Unfortunately, some say that one gets used to unemployment and others will even say that for some it is a way of life. Far be it from me to make such tendentious allegations. No one in our society wants to collect unemployment insurance. No one gets up some fine morning and says, "Well, this morning I want to lose my job and become a paid unemployed person." No one sincerely or voluntarily desires such a situation. On the contrary, people do want to work. They want lasting, well-paid jobs. I do not think that receiving a reduced cheque every week, looking for work day after day and finding none is paradise for the unemployed people in my riding.
The people opposite do not understand what is going on out there and they stupidly bury their heads in the sand, unable to deliver the goods they promised so much during the election campaign. Their promises are turning into crumbs. Crumbs from the infrastructure program that will only create or maintain some 45,000 jobs to meet the needs of 1.5 million unemployed. A real joke, a real farce from the clowns opposite who increasingly arouse laughter and scepticism from everyone.
In my riding, this miraculous Liberal program will solve nothing. It is a drop in the bucket, providing only insecure short-term jobs. That is what we get from the conjurers opposite.
What are you waiting for to come up with a real employment policy? What are you waiting for to create and establish new, intelligent, promising programs? What are you waiting for to give technical and financial aid and support to companies and to individuals who want to create new businesses? What are you waiting for to invest massively in research and development? Nothing, you are waiting, you are in neutral and, I even believe, in reverse in many respects.

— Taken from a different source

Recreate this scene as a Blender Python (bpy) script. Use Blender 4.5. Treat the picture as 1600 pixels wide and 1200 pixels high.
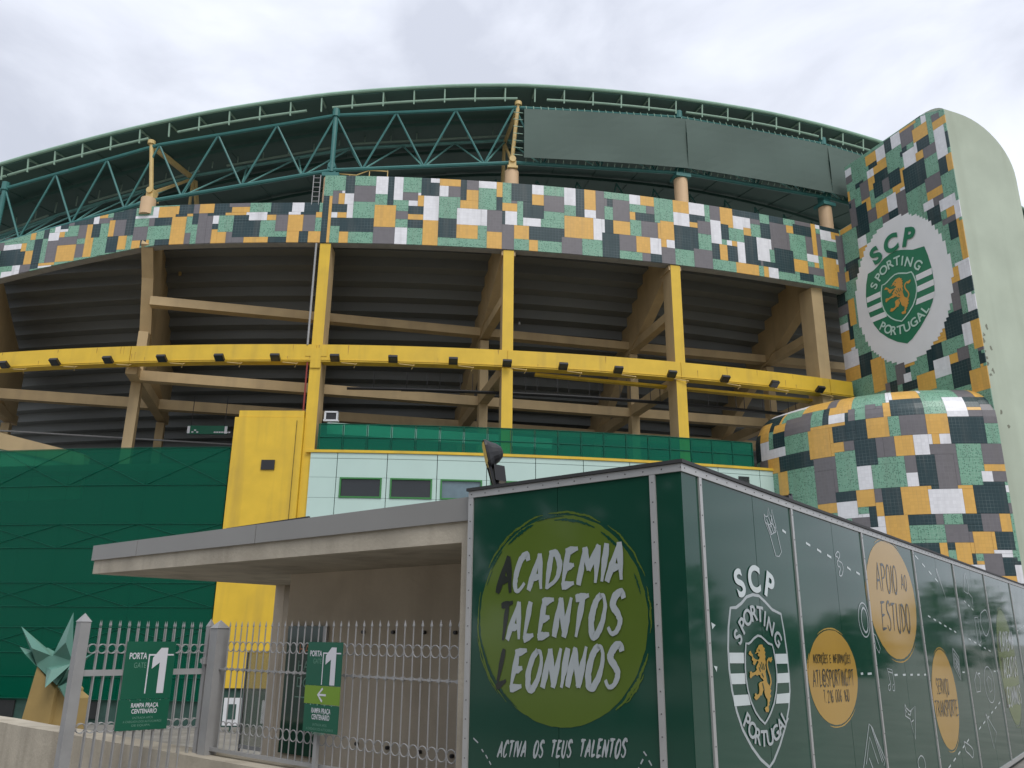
import bpy, bmesh, math, random
from mathutils import Vector, Matrix
from math import sin, cos, pi, radians as rad
random.seed(7)
for o in list(bpy.data.objects): bpy.data.objects.remove(o)
SC = bpy.context.scene
COL = SC.collection

# ------------------------------------------------------------------ camera
cam_data = bpy.data.cameras.new('camera')
cam_data.sensor_width = 36.0
cam_data.lens = 36.0 * 1290.0 / 1600.0
cam_data.clip_start = 0.05
cam_data.clip_end = 3000
cam = bpy.data.objects.new('camera', cam_data)
COL.objects.link(cam)
RW = ((0.999952356, 0.00976143967, 0.0), (-0.00286589251, 0.293579232, 0.955930448), (0.00933125739, -0.955884903, 0.29359322))
cam.matrix_world = Matrix(((RW[0][0], -RW[0][1], -RW[0][2], 0), (RW[1][0], -RW[1][1], -RW[1][2], 0), (RW[2][0], -RW[2][1], -RW[2][2], 0), (0, 0, 0, 1)))
SC.camera = cam

# ------------------------------------------------------------------ sky, sun, exposure
SUN_EL, SUN_AZ = rad(50), rad(152)      # azimuth clockwise from +y: behind the camera, to the right
world = bpy.data.worlds.new('World')
SC.world = world
world.use_nodes = True
wn, wl = world.node_tree.nodes, world.node_tree.links
wn.clear()
def wnode(t, **k):
    n = wn.new(t)
    for a, v in k.items(): setattr(n, a, v)
    return n
w_out = wnode('ShaderNodeOutputWorld'); w_bg = wnode('ShaderNodeBackground')
w_bg.inputs['Strength'].default_value = 0.1
w_sky = wnode('ShaderNodeTexSky', sky_type='NISHITA', sun_disc=False, sun_elevation=SUN_EL, sun_rotation=SUN_AZ)
w_geo = wnode('ShaderNodeTexCoord')
w_sep = wnode('ShaderNodeSeparateXYZ'); wl.new(w_geo.outputs['Generated'], w_sep.inputs[0])
w_map = wnode('ShaderNodeMapping'); w_map.inputs['Scale'].default_value = (1.0, 1.0, 2.3)
wl.new(w_geo.outputs['Generated'], w_map.inputs[0])
w_n1 = wnode('ShaderNodeTexNoise'); w_n1.inputs['Scale'].default_value = 3.1; w_n1.inputs['Detail'].default_value = 7.0; w_n1.inputs['Roughness'].default_value = 0.52; w_n1.inputs['Distortion'].default_value = 0.35
wl.new(w_map.outputs[0], w_n1.inputs[0])
w_r1 = wnode('ShaderNodeValToRGB')
w_r1.color_ramp.elements[0].position = 0.33; w_r1.color_ramp.elements[0].color = (6.6, 6.95, 7.95, 1)
w_r1.color_ramp.elements[1].position = 0.66; w_r1.color_ramp.elements[1].color = (10.8, 11.2, 12.2, 1)
wl.new(w_n1.outputs['Fac'], w_r1.inputs[0])
# overcast sky: brighter towards the zenith
w_mr = wnode('ShaderNodeMapRange'); w_mr.inputs[1].default_value = 0.0; w_mr.inputs[2].default_value = 1.0; w_mr.inputs[3].default_value = 0.82; w_mr.inputs[4].default_value = 1.35
wl.new(w_sep.outputs['Z'], w_mr.inputs[0])
w_mul = wnode('ShaderNodeVectorMath', operation='SCALE')
wl.new(w_r1.outputs[0], w_mul.inputs[0]); wl.new(w_mr.outputs[0], w_mul.inputs['Scale'])
w_mix = wnode('ShaderNodeMixRGB'); w_mix.inputs[0].default_value = 0.88
wl.new(w_sky.outputs[0], w_mix.inputs[1]); wl.new(w_mul.outputs[0], w_mix.inputs[2])
wl.new(w_mix.outputs[0], w_bg.inputs['Color']); wl.new(w_bg.outputs[0], w_out.inputs['Surface'])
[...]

But what is even more disappointing and heartbreaking from the Liberals is that not only have they forgotten about jobs, they are cutting unemployment insurance. They are taking from people whom they offer nothing, whom they are not giving a chance. The conjurers opposite reason backwards.
This whole everyday reality of the unemployed creates definite problems for them. One of these problems is related to the Unemployment Insurance Act and Bill C-218 would eliminate it by recognizing a 1989 Supreme Court decision that excluding spouses from unemployment insurance is discriminatory. Unfortunately, the insensitive Conservative government in 1990 made life more difficult for spouses. I can tell you that in my riding, where many people hire their spouses to meet the needs of the tourist season, we have hundreds of these problem cases due to paragraph 3(2)(c) of the Act. These spouses, mostly women, go through a real nightmare when they apply for benefits. To collect benefits, employees related by blood, marriage or adoption must convince the officer that their job is justified and that they are not cheating.
So this employee carries the burden of proof, with all the inquiries that this provision implies. These inquiries have become almost systematic and impose unacceptable delays for people who often badly need these unemployment benefits.
Furthermore, since the burden of proof is theirs, we generally consider these people abusers of the system. Such an attitude is unacceptable in a democracy, a free world where everyone is presumed innocent until proven otherwise. Once again the main victims of that provision are women. We women can take a lot. Approximately 650,000 women would be in that category.
I therefore ask the members from the other side to approve this bill, I ask the women of this House to bring these facts to the attention of their male colleagues in order that we may redress this injustice done against women by repealing this provision of the legislation.
We must trust in ourselves, trust in others if we want them to trust us and the system.